YARGITAY KARARI
DAİRE : 20. Hukuk Dairesi
ESAS NO : 2013/9786
KARAR NO : 2014/1245
KARAR TARİHİ : 28.01.2014
MAHKEMESİ : Gölbaşı (Ankara) 2. Asliye Hukuk Mahkemesi
TARİHİ : 16/09/2013
NUMARASI : 2013/171 – 2013/85
Taraflar arasındaki davanın yapılan duruşması sonunda kurulan hükmün Yargıtayca incelenmesi davacı Orman Yönetimi tarafından istenilmekle, süresinde olduğu anlaşılan temyiz dilekçesinin kabulüne karar verildikten sonra dosya incelendi, gereği düşünüldü:
K A R A R
Davacı Orman Yönetimi, ..Köyü 102 parsel sayılı 1512 m2 yüzölçümündeki taşınmazın tapuda davalılar adına kayıtlı olduğunu, ancak 1944 yılında kesinleşen orman sınırı içinde kaldığını iddia ederek, tapu kaydının iptali ile orman niteliğiyle Hazine adına tescili istemiyle dava açmıştır.
Mahkemece, davanın kısmen kabulüne, (A) işaretli 1190 m2 taşınmaz bölümünün tapu kaydının iptali ile orman niteliğiyle Hazine adına tesciline karar verilmiş, hüküm davacı Orman Yönetimi tarafından temyiz edilmiştir.
Dava, kesinleşen orman sınırı içinde kalan tapu kaydının iptali ve tescil istemine ilişkindir.
Yörede 1944 yılında kesinleşen orman kadastrosu, 1963 yılında kesinleşen arazi kadastrosu vardır.
Mahkemece yapılan araştırma ve inceleme hükme yeterli değildir.

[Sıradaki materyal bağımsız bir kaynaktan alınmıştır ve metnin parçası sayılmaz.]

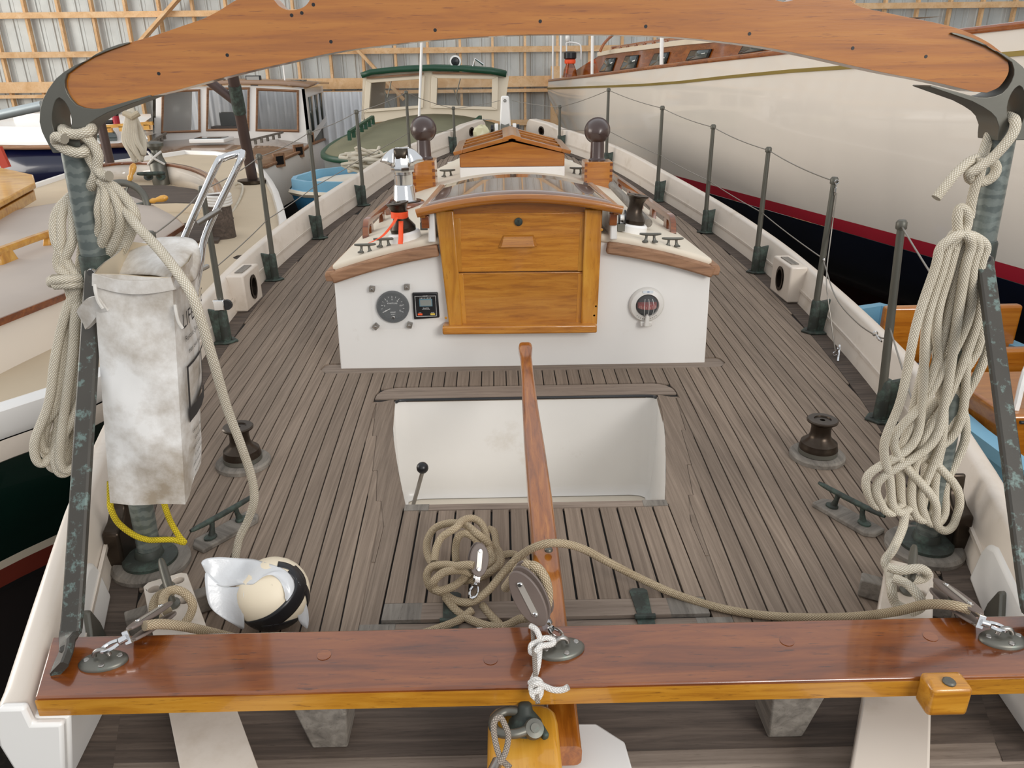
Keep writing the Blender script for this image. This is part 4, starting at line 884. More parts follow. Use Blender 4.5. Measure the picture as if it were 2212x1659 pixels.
# open gate on the right: upper wire hangs to the deck, lower one droops to the aft stanchion
a = TOP[1, 1]; e = atz(1805, 762, .03)
gw = wire('gate_wire', smooth_path([a+Vector((.01, -.02, -.05)), a+Vector((.005, -.04, -.25)), lerp(a, e, .55)+Vector((-.035, 0, -.02)), lerp(a, e, .8)+Vector((-.015, 0, -.02)), e], 5), 'gate wire hanging from the second right stanchion down to the deck')
turnbuckle(gw, a+Vector((.004, -.018, -.01)), Vector((0, 0, -1)), .05); turnbuckle(gw, e, Vector((0, -.3, .4)), .05)
mb = MB(); q0, q1 = atz(1814, 745, .06), atz(1810, 780, .012); mb.bar(q0, q1, .007, .003); mb.build('pelican_hook', M['chrome'], gw)
a, e = MID[1, 1], MID[1, 0]; e = Vector((e.x, e.y, e.z-.04))
lw = wire('gate_wire', smooth_path([a, lerp(a, e, .3)+Vector((0, 0, -.085)), lerp(a, e, .65)+Vector((0, 0, -.075)), lerp(a, e, .92)+Vector((0, 0, -.03)), e], 5), 'slack lower gate wire drooping between the two aft right stanchions'); turnbuckle(lw, lerp(a, e, .88)+Vector((0, 0, -.035)), e-a, .07); turnbuckle(lw, a, e-a, .03)
a = TOP[1, 0]; wire('lifeline', sag(a, Vector((1.0, 1.66, .62)), .005), 'upper wire from the aftmost right stanchion to the gallows post')
a = MID[1, 0]; wire('lifeline', sag(a, Vector((1.03, 1.72, .22)), .004), 'lower wire from the aftmost right stanchion to the gallows post')
a = TOP[-1, 0]; lx = wire('lifeline', sag(a, Vector((-1.0, 1.66, .62)), .004), 'upper wire from the aftmost left stanchion to the gallows post'); turnbuckle(lx, a, TOP[-1, 1]-a, .07)
# boarding ladder folded against the left rail
ld = thing('boarding_ladder', 'bent stainless boarding ladder hung at the left rail behind the white bag', 'ladder', (-1.2, 2.7, .0))
for path in ([(345, 640), (402, 505), (466, 360), (482, 342), (505, 334), (524, 329)], [(420, 640), (433, 570), (447, 500), (515, 356), (522, 338), (524, 329)]):
    P = smooth_path([aty(x, y, 2.72+.10*k/5) for k, (x, y) in enumerate(path)], 6); P.insert(0, Vector((P[0].x-.06, P[0].y-.02, .012))); mb = MB(); mb.tube(P, .0125, 12); mb.build('stile', M['chrome'], ld)
mb = MB(); mb.tube([aty(428, 482, 2.74), aty(476, 452, 2.76)], .010, 12); mb.build('rung', M['steel_dull'], ld)
mb = MB(); mb.tube([aty(428, 585, 2.73), aty(448, 575, 2.80)], .009, 10); mb.build('rung', M['steel_dull'], ld)
# small fairlead on the second left stanchion
q = MID[-1, 1]+Vector((0, -.02, -.17)); mb = MB(); mb.box(q, (.05, .03, .05)); fl = tag(mb.build('lead_block', M['chrome'], bev=.004), 'small stainless lead block clamped low on the second left stanchion', 'block'); mb = MB(); mb.lathe([(.024, -.008), (.024, .008), (.012, .009), (.012, -.009)], q+Vector((.035, 0, 0)), (0, 1, 0), 18); mb.build('sheave', M['black'], fl)

# ================================================================== chocks and fairleads
def hawse(s, y0, y1, lab):
    ym = (y0+y1)/2; b = beam(ym); z = sheer(ym); t = thing('hawse_box', lab, 'fairlead', (s*b, ym, z), 'hawse boxes')
    xi, xo = s*(b-.060), s*(b+.03); th = math.atan2(s*(beam(y1)-beam(y0)), y1-y0)
    outer = [(y0, 0), (y1, 0), (y1, .195), (y0, .195)]; hole = [(ym+.045*math.cos(a), .10+.058*math.sin(a)) for a in [2*math.pi*k/20 for k in range(20)]]
    mb = MB(); mb.plate(outer, [hole], (xi, 0, z), Y3, Z3, X3*(xo-xi)); mb.build('box', M['bulwark'], t, bev=.010, seg=3, angle=40)
    mb = MB(); mb.loft([[Vector((xi+s*dx, ym+r*.045*math.cos(a), z+.10+r*.058*math.sin(a))) for dx, r in ((-.006, 1.16), (-.006, .86), (.04, .80), (.04, 1.0), (.0, 1.0))] for a in [2*math.pi*k/24 for k in range(24)]], closed=True); mb.build('liner', M['bronze_brown'], t, angle=50)
    mb = MB(); mb.box(((xi+xo)/2, ym, z+.1), (.05, .08, .10)); mb.build('bore', M['black'], t)
    mb = MB(); mb.box(((xi+xo)/2-s*.004, ym, z+.197), (.04, (y1-y0)*.6, .006)); mb.build('top_pad', M['greywood'], t, bev=.001)
hawse(1, 3.88, 4.16, 'cream hawse box with oval bronze port on the right bulwark'); hawse(-1, 3.88, 4.16, 'cream hawse box with oval bronze port on the left bulwark')
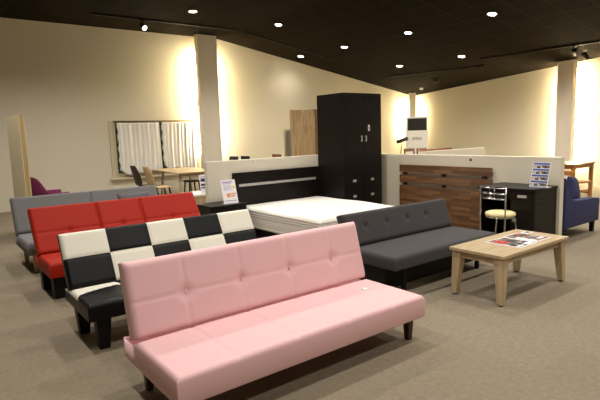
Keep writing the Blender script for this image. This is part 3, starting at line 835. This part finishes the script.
# ------------------------------------------------------------------ left rear: divider, purple chair
t = thing('room_divider', 'tall pale pine divider panel standing at the far left', 'divider', (1.32, 8.6, 0))
b = MB(); b.box(0, .012, .0, 1.2, .02, 1.95, .001); b.box(.068, .08, .0, 1.2, .02, 1.95, .001); b.build('face_panel', 'pine', t)
b = MB(); b.box(.012, .068, 0, .05, .02, 1.95, .002); b.box(.012, .068, 1.15, 1.2, .02, 1.95, .002); b.box(.012, .068, .05, 1.15, 1.90, 1.95); b.box(.012, .068, .05, 1.15, .02, .07); b.build('edge_frame', 'pine_edge', t)
for y in (.1, 1.1):
    b = MB(); b.box(-.12, .20, y-.03, y+.03, 0, .02, .004); b.build('foot', 'pine_edge', t)
t = thing('lounge_chair', 'magenta felt tub chair behind the rear grey sofa', 'armchair', (1.90, 9.5, 0))
bm = bmesh.new(); n = 48; rings = []
def shell_h(a):  # a = angle from the back (-x)
    c = math.cos(a)
    return .66+.27*smoothstep(.35, .98, c) if c > -.55 else .66-.20*smoothstep(.55, .9, -c)
for r_, f in ((.30, 0), (.345, .5), (.35, 1), (.33, 1.03), (.30, 1.0), (.275, .5), (.25, .05)):
    ring = []
    for k in range(n+1):
        a = -2.1+4.2*k/n; h = shell_h(a); z = .30+(h-.30)*min(f, 1)+(.015 if f > 1 else 0)
        flare = 1+.05*math.cos(a)*f
        ring.append(bm.verts.new((-r_*flare*math.cos(a), r_*flare*math.sin(a), z)))
    rings.append(ring)
for a_, b_ in zip(rings, rings[1:]+rings[:1]):
    for k in range(n): f = bm.faces.new((a_[k], a_[k+1], b_[k+1], b_[k])); f.smooth = True
bm.faces.new([r_[0] for r_ in rings]); bm.faces.new([r_[-1] for r_ in rings])
bmesh.ops.recalc_face_normals(bm, faces=bm.faces[:])
b = MB(); b.bm.free(); b.bm = bm; b.build('shell', 'purple', t)
b = MB(); b.lathe([(0, .28), (.24, .28), (.26, .32), (.27, .42), (.25, .46), (0, .475)], n=32); b.build('seat', 'purple', t)
for k in range(4):
    a = PI/4+k*PI/2; b = MB(); b.tube([(.17*math.cos(a), .17*math.sin(a), .285), (.25*math.cos(a), .25*math.sin(a), 0)], .018, 10, r1=.011); b.build('leg', 'dark_leg', t)

# ------------------------------------------------------------------ dining set at the window
t = thing('dining_table', 'light oak dining table under the curtained window', 'table', (4.62, 10.45, 0))
b = MB(); b.box(0, .98, 0, .95, .72, .75, .006)
for v in b.bm.verts:
    v.co.x += .30*(v.co.y/1.9)
    v.co.y *= 2.05
b.build('tabletop', 'oak_y', t)
for lx, ly, sx, sy in ((.14, .18, -1, -1), (.86, .18, 1, -1), (.38, 1.75, -1, 1), (1.10, 1.75, 1, 1)):
    b = MB(); b.tube([(lx, ly, .722), (lx+sx*.06, ly+sy*.06, 0)], .034, 12, r1=.022); b.build('leg', 'oak_z', t)
b = MB(); b.box(.14, .88, .19, .215, .66, .72); b.box(.38, 1.12, 1.7, 1.73, .66, .72); b.build('apron', 'oak', t)

def shell_chair(label, loc, rz, shellmat, legmat, group):
    t = thing('dining_chair', label, 'chair', loc, rz, group)
    bm = bmesh.new(); prof = []
    # side profile, facing +x : from front lip, seat, curve, back top
    P_ = [(.22, .43), (.20, .455), (.05, .45), (-.10, .445), (-.17, .47), (-.205, .54), (-.235, .68), (-.27, .80), (-.30, .90)]
    wd = [.17, .20, .215, .21, .20, .195, .20, .18, .11]
    nw = 12; rows = []
    for (x, z), w in zip(P_, wd):
        row = []
        for k in range(nw+1):
            u = -1+2*k/nw
            row.append(bm.verts.new((x+(.05*u*u if z > .5 else 0), u*w, z+(.015*u*u if z < .5 else 0))))
        rows.append(row)
    for a_, b_ in zip(rows, rows[1:]):
        for k in range(nw): f = bm.faces.new((a_[k], a_[k+1], b_[k+1], b_[k])); f.smooth = True
    b = MB(); b.bm.free(); b.bm = bm; o = b.build('shell', shellmat, t)
    m1 = o.modifiers.new('t', 'SOLIDIFY'); m1.thickness = .018; m2 = o.modifiers.new('s', 'SUBSURF'); m2.levels = 1; m2.render_levels = 1
    t.scale = (1.15, 1.1, 1.06)
    for sx in (-1, 1):
        for sy in (-1, 1):
            b = MB(); b.tube([(sx*.12, sy*.12, .44), (sx*.20, sy*.19, 0)], .016, 10, r1=.010); b.build('leg', legmat, t)
    return t
G = 'shell chairs at the window table'
c0 = shell_chair('beech shell chair with dark legs, nearer of two left of the window table', (4.20, 10.45, 0), 0, 'beige_shell', 'black_leg', G)
shell_chair('dark brown shell chair beside the beech one, under the window', (4.14, 11.05, 0), 0, 'brown_shell', 'black_leg', G)
t = thing('stool', 'dark stool tucked under the right end of the window table', 'stool', (5.30, 11.2, 0))
b = MB(); b.box(-.16, .16, -.16, .16, .46, .50, .012); b.build('seat', 'brown_shell', t)
for sx in (-1, 1):
    for sy in (-1, 1):
        b = MB(); b.tube([(sx*.12, sy*.12, .465), (sx*.16, sy*.16, 0)], .018, 10, r1=.013); b.build('leg', 'black_leg', t)
# chair tops seen over the first partition
g = 'dark chairs behind the bed partition'
wood_chair('dark chair back just above the bed partition, leftmost, next to the pillar', (6.36, 11.4, 0), math.radians(-90), 'black_leg', 1.0, group=g)
wood_chair('dark chair back above the bed partition, second from the pillar', (7.20, 11.4, 0), math.radians(90), 'black_leg', .99, group=g)
wood_chair('red-brown chair back above the bed partition, just left of the mirror', (8.28, 11.5, 0), math.radians(90), 'brown_wood', .985, group=g)

# ------------------------------------------------------------------ mirror and oak cabinet behind the bed partition
t = thing('standing_mirror', 'wood framed standing mirror left of the oak cabinet', 'mirror', (6.58, 9.10, 0))
b = MB(); b.box(0, .045, 0, .035, 0, 1.64, .003); b.box(.40, .445, 0, .035, 0, 1.64, .003); b.box(.045, .40, 0, .035, 1.595, 1.64, .003); b.box(.045, .40, 0, .035, .12, .165, .003); b.build('frame', 'pine', t)
b = MB(); b.box(.045, .40, .012, .024, .165, 1.595); b.build('mirror_glass', 'mirror', t)
b = MB(); b.box(.02, .05, .035, .40, 0, .03); b.box(.395, .425, .035, .40, 0, .03); b.build('foot', 'pine', t)
t = thing('oak_cabinet', 'tall sonoma oak cabinet behind the partition, left of the dark wardrobe', 'cabinet', (6.32, 8.50, 0))
b = MB(); b.box(0, .66, 0, .02, .05, 2.03, .001); b.build('door', 'oak_z2', t)
b = MB(); b.box(.42, .66, .022, .55, 0, 2.03, .002); b.box(.661, .76, -.02, .55, 0, 2.045, .002); b.build('body', 'oak_dark', t)

# ------------------------------------------------------------------ air conditioner in the corner
t = thing('floor_air_conditioner', 'tall white floor-standing air conditioner in the far corner', 'air conditioner', (11.74, 9.62, 0), math.radians(-46))
W, D, H = .62, .30, 1.93
b = MB(); b.box(-W/2, W/2, 0, D, .06, H, .012); b.box(-W/2+.02, W/2-.02, .02, D-.02, 0, .06); b.build('casing', 'white_plastic', t)
b = MB(); b.box(-W/2+.04, W/2-.04, -.006, .004, 1.52, 1.87, .004)
b.build('outlet_grille', 'dark_grille', t)
b = MB()
for k in range(9): b.box(-W/2+.05, W/2-.05, -.016, -.004, 1.54+.037*k, 1.546+.037*k)
b.build('louvre', 'black_metal', t)
b = MB(); b.box(-W/2+.05, W/2-.05, -.005, .002, .18, .62, .003); b.build('intake_panel', 'sill', t)
b = MB()
for k in range(5): b.box(-.13+k*.054, -.10+k*.054, -.004, .0, 1.26+(k % 2)*.008, 1.32+(k % 3)*.006, .001)
b.box(-.16, .16, -.003, 0, 1.245, 1.253); b.build('badge', 'cable', t)

# ------------------------------------------------------------------ lamp and brown chairs behind the long partition
t = thing('floor_lamp', 'black reading lamp showing above the long partition', 'lamp', (10.31, 9.0, 0))
b = MB(); b.lathe([(0, 0), (.14, 0), (.14, .015), (.02, .03), (0, .03)], n=24); b.build('base', 'black_metal', t)
b = MB(); b.tube([(0, 0, .03), (0, 0, .9), (.06, 0, 1.24)], .011); b.build('pole', 'black_metal', t)
b = MB(); b.tube([(-.09, .05, 1.235), (.0, 0, 1.26), (.18, -.07, 1.32)], .045, 14, r1=.055); b.build('lamp_shade', 'black_metal', t)
g = 'brown wooden chairs behind the long partition'
wood_chair('red-brown chair back in front of the air conditioner, left one', (10.645, 8.75, 0), 0, 'brown_wood', 1.05, group=g)
wood_chair('red-brown chair back in front of the air conditioner, right one', (11.17, 8.75, 0), 0, 'brown_wood', 1.035, group=g)
t = thing('bench', 'long red-brown bench back above the partition, right of the air conditioner', 'bench', (11.45, 9.0, 0), 0)
b = MB(); b.box(0, 1.1, 0, .03, .93, .995, .004); b.box(0, 1.1, .0, .025, .62, .70, .004); b.build('backrest', 'brown_wood', t)
b = MB(); b.box(0, 1.1, -.40, .02, .42, .45, .004); b.build('seat', 'brown_wood', t)
for x in (.03, 1.07):
    b = MB(); b.box(x-.025, x+.025, -.005, .035, 0, .93); b.build('leg', 'brown_wood', t)
    b = MB(); b.box(x-.025, x+.025, -.38, -.34, 0, .42); b.build('leg', 'brown_wood', t)

# ------------------------------------------------------------------ world, camera
w = bpy.data.worlds.new('World'); sc.world = w; w.use_nodes = True
w.node_tree.nodes['Background'].inputs[0].default_value = (.9, .85, .75, 1)
w.node_tree.nodes['Background'].inputs[1].default_value = .0
f, yaw, pit, rol, Hc = 502.4, .653246, .132635, -.0302486, 1.55
fw = Vector((math.sin(yaw)*math.cos(pit), math.cos(yaw)*math.cos(pit), -math.sin(pit)))
rt = Vector((math.cos(yaw), -math.sin(yaw), 0)); up = rt.cross(fw)
r2 = rt*math.cos(rol)+up*math.sin(rol); u2 = up*math.cos(rol)-rt*math.sin(rol)
cd = bpy.data.cameras.new('Camera'); cam = bpy.data.objects.new('Camera', cd); COL.objects.link(cam)
cd.sensor_width = 36; cd.lens = 36*f/600; cd.clip_start = .05
cam.matrix_world = Matrix(((r2.x, u2.x, -fw.x, 0), (r2.y, u2.y, -fw.y, 0), (r2.z, u2.z, -fw.z, Hc), (0, 0, 0, 1)))
sc.camera = cam
sc.view_settings.view_transform = 'Standard'; sc.view_settings.look = 'None'; sc.view_settings.gamma = 1
sc.view_settings.use_curve_mapping = False; sc.view_settings.exposure = 0.0
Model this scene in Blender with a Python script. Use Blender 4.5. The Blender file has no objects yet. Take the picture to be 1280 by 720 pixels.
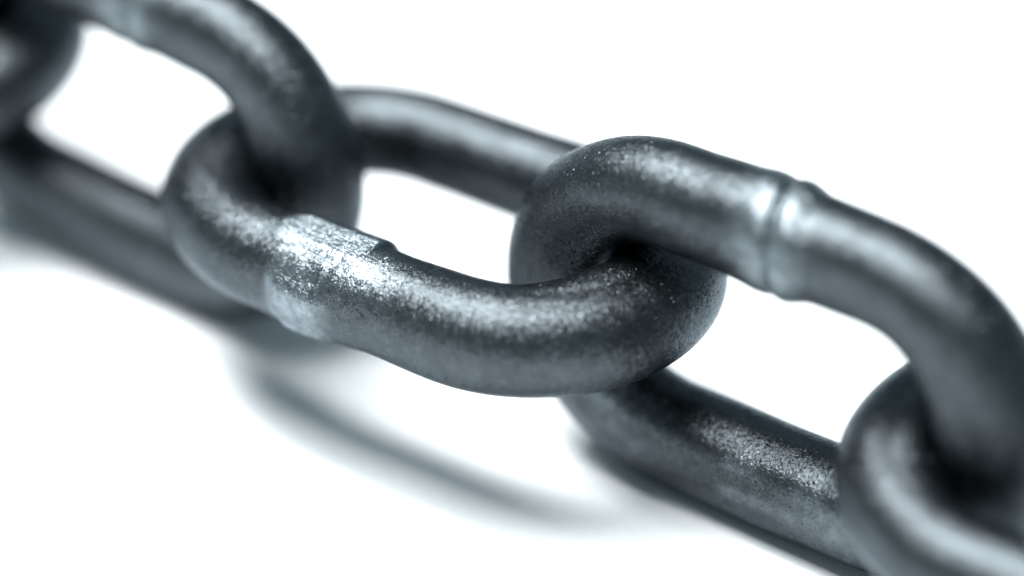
import bpy, math
import numpy as np
from mathutils import Matrix, Vector

# ------------------------------------------------------------------ camera, light, exposure
S = 0.005                                   # one rod radius = 5 mm
FOC = dict(pos=(32.9208, -50.7088, 35.2635), fw=(-0.4605, 0.7490, -0.4764),
           right=(0.8293, 0.5544, 0.0699), up=(-0.3165, 0.3629, 0.8764))
sc = bpy.context.scene
col = sc.collection
cd = bpy.data.cameras.new('camera')
cam = bpy.data.objects.new('camera', cd)
col.objects.link(cam)
sc.camera = cam
r_, u_, f_ = Vector(FOC['right']).normalized(), Vector(FOC['up']), Vector(FOC['fw']).normalized()
u_ = (-f_).cross(r_).normalized()
M = Matrix((r_, u_, -f_)).transposed().to_4x4()
M.translation = Vector(FOC['pos']) * S
cam.matrix_world = M
cd.sensor_width = 36.0
cd.lens = 4300.0 / 1280.0 * 36.0
cd.clip_start = 0.01
cd.clip_end = 20.0
cd.dof.use_dof = True
cd.dof.focus_distance = 64.85 * S
cd.dof.aperture_fstop = 5.2
cd.dof.aperture_blades = 0

world = bpy.data.worlds.new('World')
sc.world = world
world.use_nodes = True
bg = world.node_tree.nodes['Background']
bg.inputs['Color'].default_value = (0.68, 0.90, 1.0, 1)
bg.inputs['Strength'].default_value = 0.38

def softbox(name, d, dist, sx, sy, power, color, target=(0, 0, 0.01)):
    l = bpy.data.lights.new(name, 'AREA')
    l.shape = 'RECTANGLE'
    l.size, l.size_y = sx, sy
    l.energy = power
    l.color = color
    o = bpy.data.objects.new(name, l)
    col.objects.link(o)
    dv = Vector(d).normalized()
    o.location = Vector(target) + dv * dist
    xa = (Vector((1, 0, 0)) - dv * dv.x).normalized()        # long side runs along the chain
    ya = dv.cross(xa)
    mr = Matrix((xa, ya, dv)).transposed().to_4x4()
    mr.translation = o.location
    o.matrix_world = mr
    return o
softbox('key_softbox', (-0.12, -0.27, 1.0), 0.90, 0.46, 0.44, 14.0, (0.99, 1.0, 1.0))
softbox('side_softbox', (-0.47, -0.05, 0.86), 0.90, 0.33, 0.25, 10.0, (0.99, 1.0, 1.0))

sc.view_settings.view_transform = 'Standard'
sc.view_settings.look = 'None'
sc.view_settings.exposure = 0.0
sc.view_settings.gamma = 1.0
sc.view_settings.use_curve_mapping = False
sc.cycles.max_bounces = 8
sc.cycles.use_denoising = True
sc.cycles.use_adaptive_sampling = False
sc.cycles.sample_clamp_indirect = 4.0

# ------------------------------------------------------------------ materials
def nodes_of(name):
    m = bpy.data.materials.new(name)
    m.use_nodes = True
    nt = m.node_tree
    return m, nt, nt.nodes['Principled BSDF']

def N(nt, kind, **kw):
    n = nt.nodes.new(kind)
    for k, v in kw.items():
        if k in n.inputs:
            n.inputs[k].default_value = v
        else:
            setattr(n, k, v)
    return n

def math_(nt, op, a, b=None, c=None, clamp=False):
    n = nt.nodes.new('ShaderNodeMath')
    n.operation = op
    n.use_clamp = clamp
    for i, x in enumerate((a, b, c)):
        if x is None:
            continue
        if isinstance(x, (int, float)):
            n.inputs[i].default_value = x
        else:
            nt.links.new(x, n.inputs[i])
    return n.outputs[0]

def ramp(nt, src, stops):
    n = nt.nodes.new('ShaderNodeValToRGB')
    nt.links.new(src, n.inputs[0])
    e = n.color_ramp.elements
    e[0].position, e[0].color = stops[0][0], stops[0][1]
    e[1].position, e[1].color = stops[-1][0], stops[-1][1]
    for p, c in stops[1:-1]:
        x = e.new(p); x.color = c
    return n.outputs[0]

def g(v, t=(0.84, 0.97, 1.06)):
    return (v * t[0], v * t[1], v * t[2], 1)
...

Şöyle ki; uzman bilirkişi tarafından 1944 yılında kesinleşen orman kadastro haritası uygulanmak suretiyle taşınmazın (A) işaretli 1190 m2 bölümünün orman sınırı içinde; (B) işaretli 322 m2 bölümünün ise dışında kaldığı açıklanmışsa da; krokide (A) ve (B) bölümlerinin nereler olduğu belli olmadığı gibi, taşınmazın bulunduğu yeri ilgilendiren 15-16 numaralı orman sınır noktalarından oluşan orman sınır hattının, orijinal orman kadastro haritası ile bilirkişi raporuna ekli krokide farklı farklı gösterildiği, aralarında açı, mesafe bakımından uyum bulunmadığı anlaşılmaktadır. Bundan ayrı, çekişmeli taşınmazın sınırında bulunan ve çekişmeli taşınmazın kısmen içinde kaldığı bildirilen 2737 parsel sayılı kesinleşen orman parseli Gölbaşı Gezici Arazi Kadastro Mahkemesinin 1963/26 – 1964/51 sayılı kararıyla tapuya hükmen “Öğre Dağı Devlet Ormanı” olarak tescil edildiği halde, mahkemece kesinleşen ilama ait kroki de getirtilip uygulanmamıştır.
O halde; mahkemece, yörede 1944 yılında 3116 sayılı Kanuna göre yapılan orman kadastro çalışmasıyla ilgili harita ve tutanaklar ile 2737 parsele ait Gezici Arazi Kadastro Mahkemesinin 1963/26 sayılı dosyasında bulunan kroki getirtildikten sonra bir harita-kadastro mühendisi ile bir orman yüksek mühendisinden oluşturulacak bilirkişi kurulu aracılığıyla, tahdit haritası ve kadastro paftası ölçekleri denkleştirilerek, sağlıklı biçimde zemine uygulanıp, değişik açı ve uzaklıkta en az 10 ya da 12 orman sınır noktası gösterilecek biçimde, çekişmeli taşınmazın kesinleşen orman tahdit hattına ve 1963/26 sayılı dosya krokisine göre konumu ayrı ayrı belirlenmeli, orman kadastro tutanak ve haritası çelişiyorsa, tutanaklarda yazan ve hava fotoğrafları ve memleket haritalarıyla desteklenen sınırlara itibar edileceği düşünülmeli, kesinleşen 2737 parsel sayılı devlet ormanına ait kroki ve (A) bölümünün davalılar tarafından temyiz edilmediği, böylece orman olduğu yönünde, yönetim lehine oluşan usûlî kazanılmış hak da gözönünde bulundurularak oluşacak sonuca göre karar verilmelidir.
SONUÇ: Yukarıda açıklanan nedenlerle; Orman Yönetiminin (B) bölümüne yönelik temyiz itirazlarının kabulü ile usûl ve kanuna uygun olmayan hükmün BOZULMASINA, temyiz harcının istek halinde iadesine 28.01.2014 günü oy birliğiyle karar verildi.